* begin *

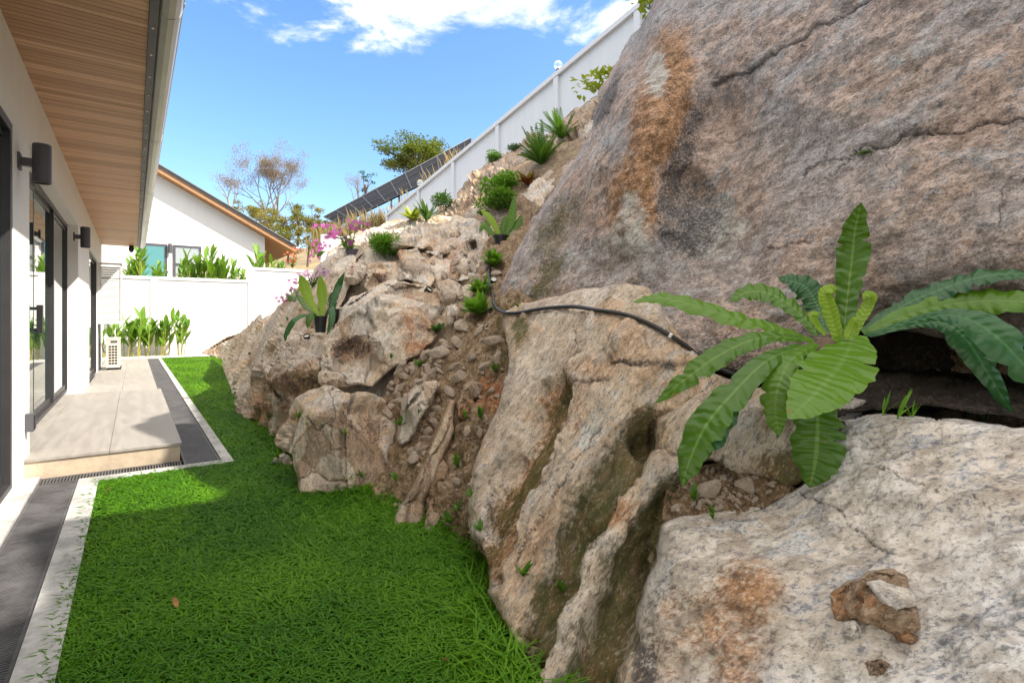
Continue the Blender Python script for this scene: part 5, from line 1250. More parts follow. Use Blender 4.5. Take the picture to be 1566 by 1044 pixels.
frond(t, [(1262, 512, 2.10), (1252, 500, 2.10), (1243, 486, 2.09), (1242, 480, 2.09), (1250, 480, 2.09), (1250, 486, 2.09)], 5, 17, 0.6, mat=M_bnfy, wav=0.0, fold=0.5, base=0.6, peak=0.3)
frond(t, [(1296, 518, 2.08), (1302, 502, 2.08), (1308, 490, 2.07), (1312, 492, 2.07)], 8, 18, 0.7, mat=M_bnfy, wav=0.0, fold=0.5, base=0.6, peak=0.3)
mb = MB(); mb.lathe(W(1278, 535, 2.2), [(0.0, -0.10), (0.07, -0.10), (0.10, 0.0), (0.06, 0.05), (0, 0.05)], 14); mb.build('root_ball', M_barkd, t, smooth=True)

# ---- potted bird's-nest fern on the outcrop
def pot(parent, c, r, h, mat=None):
    mb = MB(); mb.lathe(c, [(0, 0), (r * 0.75, 0), (r * 0.95, h * 0.86), (r * 1.06, h * 0.86), (r * 1.06, h), (r * 0.92, h), (r * 0.9, h * 0.9), (0, h * 0.88)], 18)
    return mb.build('pot', mat or M_black, parent)
d0 = 5.25
c = W(490, 508, d0)
t = thing('potted_fern', 'bird-nest fern with two bright upright fronds in a black pot on the outcrop', 'potted fern', c)
pot(t, c, 10 * d0 / F, 25 * d0 / F)
frond(t, [(488, 486, d0), (475, 460, d0 + .05), (465, 436, d0 + .05), (459, 420, d0)], 10, 21, 1.0, mat=M_bnfy, wav=0.08, n=22)
frond(t, [(492, 486, d0), (493, 460, d0 + .05), (492, 440, d0 + .05), (489, 420, d0)], 9, 22, 0.7, mat=M_bnfy, wav=0.08, n=22)
frond(t, [(496, 488, d0 + .05), (505, 470, d0 + .1), (513, 450, d0 + .15), (520, 435, d0 + .2), (526, 416, d0 + .2)], 6, 23, 0.2, mat=M_bnfd, n=22, wav=0.12)
frond(t, [(497, 486, d0), (506, 470, d0 - .05), (507, 490, d0 - .12), (500, 512, d0 - .15)], 6, 24, 0.5, mat=M_bnfd, n=22, wav=0.14)
frond(t, [(486, 488, d0), (466, 482, d0 - .1), (448, 492, d0 - .2), (438, 510, d0 - .2), (436, 522, d0 - .2)], 5.5, 25, 0.5, mat=M_bnfd, n=22, wav=0.14)
frond(t, [(486, 488, d0), (478, 480, d0 - .05), (473, 490, d0 - .1), (470, 502, d0 - .12)], 7, 26, 0.3, n=18)
frond(t, [(482, 480, d0 + .1), (468, 470, d0 + .2), (458, 455, d0 + .3), (452, 452, d0 + .3)], 5, 27, 0.4, n=18)
c = W(511, 494, 5.35)
t = thing('potted_fern', 'dark blue-green strap-leaved fern with its pot half hidden behind the bright potted fern', 'potted fern', c)
pot(t, c, 8 * 5.35 / F, 22 * 5.35 / F)
frond(t, [(511, 476, 5.4), (513, 455, 5.45), (517, 436, 5.45), (527, 416, 5.4)], 6, 28, 0.6, mat=M_bnfd, n=20, wav=0.14)
frond(t, [(509, 476, 5.4), (506, 460, 5.5), (508, 446, 5.5)], 5, 29, 0.3, mat=M_bnfd, n=16, wav=0.1)

# ---- potted bird's-nest fern at the top of the gully
d0 = 6.2; c = W(766, 378, d0)
t = thing('potted_fern', 'bird-nest fern with long yellow-tipped fronds in a pot against the giant boulder', 'potted fern', c)
pot(t, c, 11 * d0 / F, 18 * d0 / F)
for pts, hw, sd, ti, m_ in (([(768, 362, d0), (778, 345, d0), (784, 325, d0), (787, 298, d0)], 8.5, 31, 0.8, M_bnf), ([(764, 364, d0), (758, 348, d0), (748, 332, d0), (735, 320, d0)], 7, 32, 1.0, M_bnfy), ([(772, 364, d0), (786, 350, d0), (794, 338, d0), (798, 328, d0)], 7, 33, 0.6, M_bnf),
                            ([(770, 364, d0), (782, 366, d0 - .1), (783, 380, d0 - .15), (777, 392, d0 - .15)], 6.5, 34, 0.9, M_bnfy), ([(760, 366, d0), (748, 352, d0), (740, 344, d0), (733, 356, d0)], 7, 35, 0.8, M_bnf), ([(768, 364, d0), (770, 345, d0), (774, 330, d0)], 7, 36, 0.5, M_bnf)):
    frond(t, pts, hw, sd, ti, mat=m_, n=18, wav=0.06)

# ---- small planting
def strap_plant(name, label, cat, px, py, size, n, mat, w=0.10, up=0.7, seed=1, group=None, lift=0.0, base=None, rd=0):
    r = random.Random(seed); c, nr = (hit(px, py) if base is None else (np.array(base), np.array([0, 0, 1.0])))
    mb = MB()
    for i in range(n):
        az = r.random() * 6.283; el = up * r.uniform(0.5, 1.3); L = size * r.uniform(0.6, 1.1)
        dr = np.array([math.cos(az) * math.cos(el), math.sin(az) * math.cos(el), math.sin(el)]); dr = dr + 0.35 * nr; dr /= np.linalg.norm(dr)
        P3 = [c + dr * L * s + np.array([0, 0, -0.45 * L * s * s * (1.1 - min(1, el))]) for s in np.linspace(0, 1, 7)]
        mb.strip(P3, [w * L * q for q in (0.35, 0.75, 1, 0.98, 0.8, 0.5, 0.06)], np.array([0.01, 0, 1.0]) + 0.4 * nr - dr * 0.3, nc=2, fold=0.25, tint=r.random())
    o = mb.build(name, mat, None, smooth=True, origin=c); return tag(o, label, cat, group)
def fern_clump(name, label, cat, px, py, size, n, mat, seed=1, up=0.8, group=None, base=None, np_=22, pw_=0.15):
    r = random.Random(seed); c, nr = (hit(px, py) if base is None else (np.array(base), np.array([0, 0, 1.0])))
    mb = MB()
    for i in range(n):
        az = r.random() * 6.283; el = up * r.uniform(0.5, 1.35); L = size * r.uniform(0.6, 1.1); ti = r.random()
        dr = np.array([math.cos(az) * math.cos(el), math.sin(az) * math.cos(el), math.sin(el)]) + 0.3 * nr; dr /= np.linalg.norm(dr)
        P3 = [c + dr * L * s + np.array([0, 0, -0.5 * L * s * s * (1.25 - min(1.1, el))]) for s in np.linspace(0, 1, np_ + 1)]
        mb.tube([P3[k] for k in range(0, np_ + 1, 2)], [0.004 * size / 0.4] * len(range(0, np_ + 1, 2)), 3, tint=ti, caps=False)
        for k in range(1, np_ + 1):
            tg = P3[k] - P3[k - 1]; tg /= np.linalg.norm(tg) + 1e-9
            sd = np.cross(tg, [0, 0, 1.0]); sd /= np.linalg.norm(sd) + 1e-9
            s = k / np_; ll = size * pw_ * math.sin(min(1, s * 1.6 + 0.12) * 1.57) * (1.05 - s) ** 0.6; ww = L / np_ * 0.36
            for q in (-1, 1):
                a = P3[k]; b = a + (sd * q + tg * 0.5) * ll + np.array([0, 0, -0.25 * ll]); m_ = (a + b) / 2
                mb.add([a, m_ + tg * ww, b, m_ - tg * ww * 0.7], [(0, 1, 2, 3)], [(0.5, 0), (1, .5), (0.5, 1), (-1, .5)], min(1, max(0, ti + r.uniform(-.2, .2))))
    o = mb.build(name, mat, None, origin=c); return tag(o, label, cat, group)
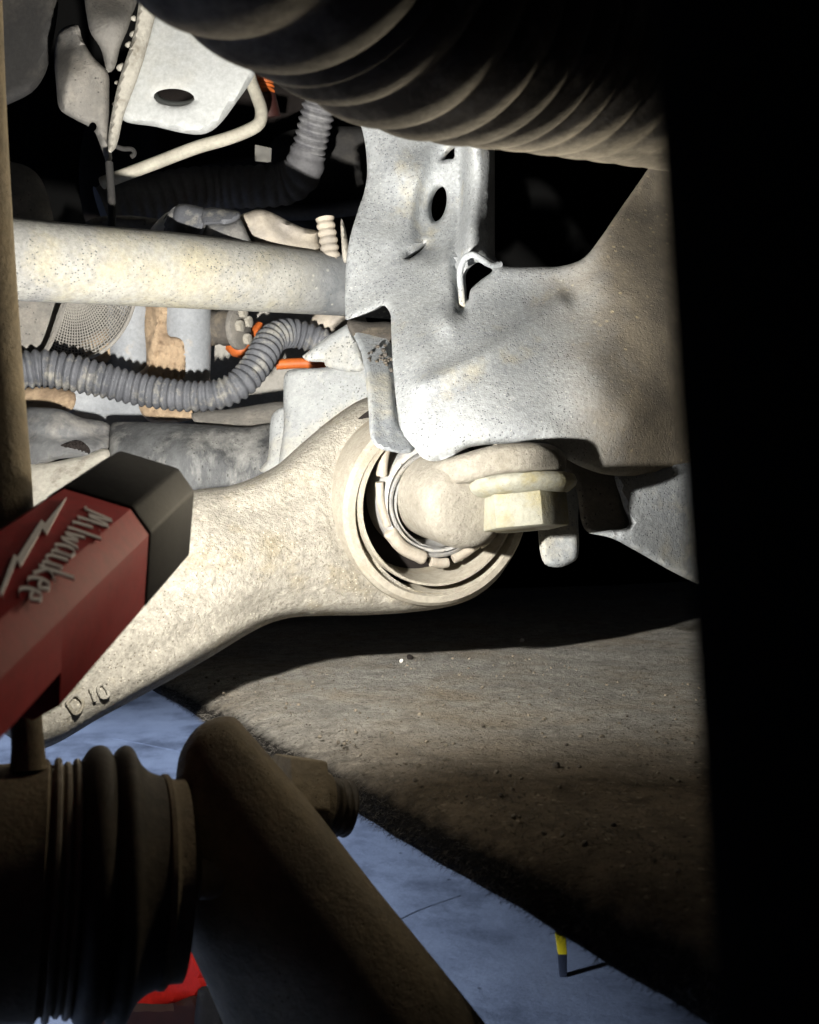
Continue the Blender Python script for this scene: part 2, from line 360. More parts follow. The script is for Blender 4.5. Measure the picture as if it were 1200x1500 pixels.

* end *

> Problem statement: Up to and including the line containing "M_barkd, t, smooth=True)", repeat every line from the start of the data, but none of the pictures.

> Worked answer:
Continue the Blender Python script for this scene: part 5, from line 1250. More parts follow. Use Blender 4.5. Take the picture to be 1566 by 1044 pixels.
frond(t, [(1262, 512, 2.10), (1252, 500, 2.10), (1243, 486, 2.09), (1242, 480, 2.09), (1250, 480, 2.09), (1250, 486, 2.09)], 5, 17, 0.6, mat=M_bnfy, wav=0.0, fold=0.5, base=0.6, peak=0.3)
frond(t, [(1296, 518, 2.08), (1302, 502, 2.08), (1308, 490, 2.07), (1312, 492, 2.07)], 8, 18, 0.7, mat=M_bnfy, wav=0.0, fold=0.5, base=0.6, peak=0.3)
mb = MB(); mb.lathe(W(1278, 535, 2.2), [(0.0, -0.10), (0.07, -0.10), (0.10, 0.0), (0.06, 0.05), (0, 0.05)], 14); mb.build('root_ball', M_barkd, t, smooth=True)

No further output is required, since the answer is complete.